14 December 2010

The return to “normal”

If you are looking for a good read, take a wander over to cbc.ca/nl and soak up Andrew Button’s observations on a recent visit to the House of Assembly

But, if the days I spent observing the house are any indication, the peanut gallery has more representation than anyone else in our province's legislature. With the non-stop heckling that goes on there, the house of assembly evokes the detention hall more than the hallowed offices of the Queen's own chamber.

Button is right. 

But that’s not what’s worth noting here.

Rather, pay attention to the fact the piece appeared.  The producers and editors at the Ceeb may have had this underway before Danny Williams hightailed it out of here but your humble e-scribbler is willing to bet there’ll be more of these sorts of pieces in the weeks and months ahead.

You see, the House of Assembly didn’t turn into a drool academy in the past couple of days.  Members of the House have been displaying this sort of behaviour for years.  Arguably, things have gotten notably worse in the past decade, as older hands retired and a new crowd took over.

The taunts are audible from the gallery, as Button noticed, even if the official record didn’t contain it. Some of the stuff hurled back and forth has been quite personal and quite savage.  And the bias of the Speaker in dealing with this sort of behaviour is simply unavoidable.

Yet,for some reason, the number of times this issue turned up in local media in the past seven years is one you can count on the fingers of one severely mangled hand.  it’s not like reporters didn’t see and hear the behaviour

Odd is that, especially considering it is a reflection – as much as anything else – of what Chief Justice Green referred to several times in his report on the House of Assembly spending scandal.  It’s called the “tone at the top.”  That new crowd that started flooding the chamber after 2003 learned their attitude toward the legislature and the people in it from their boss. And not surprisingly, the attitude turned out to be a bad one.

It isn’t odd if you connect it up with another piece of information.  According to at least one editor, Danny Williams and his crew used to mention that infamous Craig Westcott e-mail to reporters and editors whenever the opportunity arose over the 20 months between the date Westcott sent the e-mail and when he made it public via Kevin O’Brien.
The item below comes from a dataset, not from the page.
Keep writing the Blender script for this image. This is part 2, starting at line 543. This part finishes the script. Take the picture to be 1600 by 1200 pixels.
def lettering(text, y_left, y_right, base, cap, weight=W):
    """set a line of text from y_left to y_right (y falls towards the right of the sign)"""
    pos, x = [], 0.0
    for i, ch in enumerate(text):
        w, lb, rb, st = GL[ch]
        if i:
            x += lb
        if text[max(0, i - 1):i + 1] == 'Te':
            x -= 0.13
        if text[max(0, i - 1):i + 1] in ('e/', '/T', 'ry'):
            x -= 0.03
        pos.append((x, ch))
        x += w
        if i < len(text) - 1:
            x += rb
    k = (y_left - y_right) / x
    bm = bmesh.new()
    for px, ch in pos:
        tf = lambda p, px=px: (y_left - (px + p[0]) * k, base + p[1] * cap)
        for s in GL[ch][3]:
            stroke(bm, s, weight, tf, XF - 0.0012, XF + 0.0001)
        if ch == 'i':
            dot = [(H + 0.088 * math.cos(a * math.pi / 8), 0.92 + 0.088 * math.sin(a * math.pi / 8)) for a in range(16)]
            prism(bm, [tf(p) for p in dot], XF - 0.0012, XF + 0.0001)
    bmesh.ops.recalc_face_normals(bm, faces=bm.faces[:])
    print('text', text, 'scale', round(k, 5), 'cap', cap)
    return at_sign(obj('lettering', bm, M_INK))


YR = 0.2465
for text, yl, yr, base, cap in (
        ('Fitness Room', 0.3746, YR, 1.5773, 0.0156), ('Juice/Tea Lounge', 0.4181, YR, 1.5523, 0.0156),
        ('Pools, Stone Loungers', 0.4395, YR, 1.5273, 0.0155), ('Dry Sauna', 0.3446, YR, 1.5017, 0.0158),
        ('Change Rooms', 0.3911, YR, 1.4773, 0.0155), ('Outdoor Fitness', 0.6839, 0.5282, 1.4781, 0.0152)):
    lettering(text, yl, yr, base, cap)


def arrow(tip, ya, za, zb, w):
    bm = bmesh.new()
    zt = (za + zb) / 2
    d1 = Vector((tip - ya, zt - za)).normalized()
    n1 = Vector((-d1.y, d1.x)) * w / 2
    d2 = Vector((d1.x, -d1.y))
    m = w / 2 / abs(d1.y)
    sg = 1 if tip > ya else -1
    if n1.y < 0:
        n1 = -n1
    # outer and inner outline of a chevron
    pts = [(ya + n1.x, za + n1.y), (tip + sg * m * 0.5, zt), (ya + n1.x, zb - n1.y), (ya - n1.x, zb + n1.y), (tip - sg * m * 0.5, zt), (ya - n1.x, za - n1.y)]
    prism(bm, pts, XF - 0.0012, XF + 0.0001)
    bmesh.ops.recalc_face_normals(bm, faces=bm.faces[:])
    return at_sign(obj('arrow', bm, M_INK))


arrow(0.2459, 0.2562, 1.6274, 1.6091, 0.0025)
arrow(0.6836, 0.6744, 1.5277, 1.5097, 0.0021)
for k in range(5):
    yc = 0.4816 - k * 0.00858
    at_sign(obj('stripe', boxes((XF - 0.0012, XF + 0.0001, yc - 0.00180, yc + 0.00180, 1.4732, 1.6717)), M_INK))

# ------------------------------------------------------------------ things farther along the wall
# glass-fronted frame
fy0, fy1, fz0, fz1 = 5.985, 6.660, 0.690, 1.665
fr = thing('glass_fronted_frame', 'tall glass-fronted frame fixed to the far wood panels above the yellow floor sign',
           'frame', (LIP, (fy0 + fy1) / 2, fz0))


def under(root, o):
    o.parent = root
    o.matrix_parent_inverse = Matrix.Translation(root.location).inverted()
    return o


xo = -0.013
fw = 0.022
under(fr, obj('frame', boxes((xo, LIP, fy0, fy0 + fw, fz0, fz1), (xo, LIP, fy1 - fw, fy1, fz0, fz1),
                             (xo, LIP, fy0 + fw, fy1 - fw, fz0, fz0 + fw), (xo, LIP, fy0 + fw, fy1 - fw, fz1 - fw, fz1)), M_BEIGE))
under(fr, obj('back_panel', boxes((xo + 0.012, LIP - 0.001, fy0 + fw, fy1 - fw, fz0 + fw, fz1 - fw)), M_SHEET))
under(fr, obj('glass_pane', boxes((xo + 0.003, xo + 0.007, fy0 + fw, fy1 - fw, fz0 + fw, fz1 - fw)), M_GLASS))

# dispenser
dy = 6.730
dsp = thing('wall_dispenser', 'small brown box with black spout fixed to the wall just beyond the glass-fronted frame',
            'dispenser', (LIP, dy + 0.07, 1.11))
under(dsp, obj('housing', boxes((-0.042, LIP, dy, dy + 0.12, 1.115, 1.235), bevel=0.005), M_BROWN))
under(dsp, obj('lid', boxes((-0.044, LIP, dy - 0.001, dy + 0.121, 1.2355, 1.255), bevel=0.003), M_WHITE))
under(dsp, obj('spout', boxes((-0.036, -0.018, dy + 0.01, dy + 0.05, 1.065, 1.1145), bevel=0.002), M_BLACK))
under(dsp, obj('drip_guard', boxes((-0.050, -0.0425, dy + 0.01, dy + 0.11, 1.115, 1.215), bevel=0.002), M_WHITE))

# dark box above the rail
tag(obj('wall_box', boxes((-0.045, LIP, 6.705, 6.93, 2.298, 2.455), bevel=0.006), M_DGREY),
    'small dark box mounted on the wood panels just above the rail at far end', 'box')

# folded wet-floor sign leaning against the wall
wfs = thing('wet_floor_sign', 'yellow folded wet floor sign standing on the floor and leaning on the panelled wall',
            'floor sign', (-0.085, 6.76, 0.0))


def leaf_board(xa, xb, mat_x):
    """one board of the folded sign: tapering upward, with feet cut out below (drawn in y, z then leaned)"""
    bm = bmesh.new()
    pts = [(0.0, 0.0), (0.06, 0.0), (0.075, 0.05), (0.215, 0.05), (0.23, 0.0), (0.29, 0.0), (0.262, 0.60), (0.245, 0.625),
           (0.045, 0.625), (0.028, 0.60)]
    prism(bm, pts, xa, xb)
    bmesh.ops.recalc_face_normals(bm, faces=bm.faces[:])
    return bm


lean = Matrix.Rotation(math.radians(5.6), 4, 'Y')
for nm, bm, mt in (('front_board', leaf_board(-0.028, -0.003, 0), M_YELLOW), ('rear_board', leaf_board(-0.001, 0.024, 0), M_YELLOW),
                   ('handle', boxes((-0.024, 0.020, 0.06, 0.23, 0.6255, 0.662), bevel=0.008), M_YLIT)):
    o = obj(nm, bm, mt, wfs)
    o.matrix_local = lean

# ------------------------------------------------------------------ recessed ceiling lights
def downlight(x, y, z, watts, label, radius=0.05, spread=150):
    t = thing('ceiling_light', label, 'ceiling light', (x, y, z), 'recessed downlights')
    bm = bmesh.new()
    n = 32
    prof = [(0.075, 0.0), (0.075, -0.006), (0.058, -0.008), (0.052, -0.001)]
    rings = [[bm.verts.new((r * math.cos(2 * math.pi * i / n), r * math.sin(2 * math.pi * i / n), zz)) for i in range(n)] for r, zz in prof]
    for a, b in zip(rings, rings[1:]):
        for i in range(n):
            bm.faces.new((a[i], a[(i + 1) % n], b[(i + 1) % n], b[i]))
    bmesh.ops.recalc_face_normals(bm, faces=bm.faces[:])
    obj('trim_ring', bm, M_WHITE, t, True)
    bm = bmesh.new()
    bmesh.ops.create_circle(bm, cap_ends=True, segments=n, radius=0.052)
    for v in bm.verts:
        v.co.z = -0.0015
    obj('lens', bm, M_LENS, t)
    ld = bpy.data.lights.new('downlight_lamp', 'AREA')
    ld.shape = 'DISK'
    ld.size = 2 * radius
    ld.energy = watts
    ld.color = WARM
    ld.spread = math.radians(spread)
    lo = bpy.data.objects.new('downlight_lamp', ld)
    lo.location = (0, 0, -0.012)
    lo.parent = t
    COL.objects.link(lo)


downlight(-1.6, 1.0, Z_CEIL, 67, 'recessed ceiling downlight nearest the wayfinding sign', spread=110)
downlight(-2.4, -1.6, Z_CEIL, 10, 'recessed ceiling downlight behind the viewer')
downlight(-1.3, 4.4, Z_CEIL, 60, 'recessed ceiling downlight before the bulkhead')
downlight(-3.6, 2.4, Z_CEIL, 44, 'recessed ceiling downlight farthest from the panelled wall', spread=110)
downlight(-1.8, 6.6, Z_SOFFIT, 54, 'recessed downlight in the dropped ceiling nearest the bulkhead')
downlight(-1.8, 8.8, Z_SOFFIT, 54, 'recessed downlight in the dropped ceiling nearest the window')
Blatant breach of the province’s privacy laws.  An effort to attack a reporter’s credibility.  A sign of the intensely personal way Williams used to take everything.  Any of those reasons might have been cause for someone to have reported the fact Williams’ office was talking up the e-mail.

Even just mention the episode, in passing.

But they didn’t.

Not once.

For those who like to remember those days, think of what happened as being a bit like Brian Tobin’s time.  Tobin learned that he could place a decent story on both television newscasts if he fed it to the Telegram for their front page first. 

And coincidentally, the Telegram seemed to lay off the sort of investigative reporting on things like travel expenses that they used to produce regularly.  With a strong leader, it seems some people think it makes more sense to try and be part of the choir.

And then Brian left the province. 


The Telly does a series on how the provincial government did such a piss-poor job of handling access to information requests.  Over in another corner, it took a national CBC program to reveal that Brian Tobin was on track in 2000 to be the highest spending premier in the country. The sort of stuff that normally would have appeared in local media didn’t; well, didn’t appear not until Brian headed back to Ottawa.

Then, as if by magic, all sorts of stuff started to pour out of every media orifice in the province.  Things might be different these days from the immediate aftermath of Tobin’s time, but events of the past few days suggest that old habits are hard to break.

Things seem to be returning to normal, whatever normal is around these parts.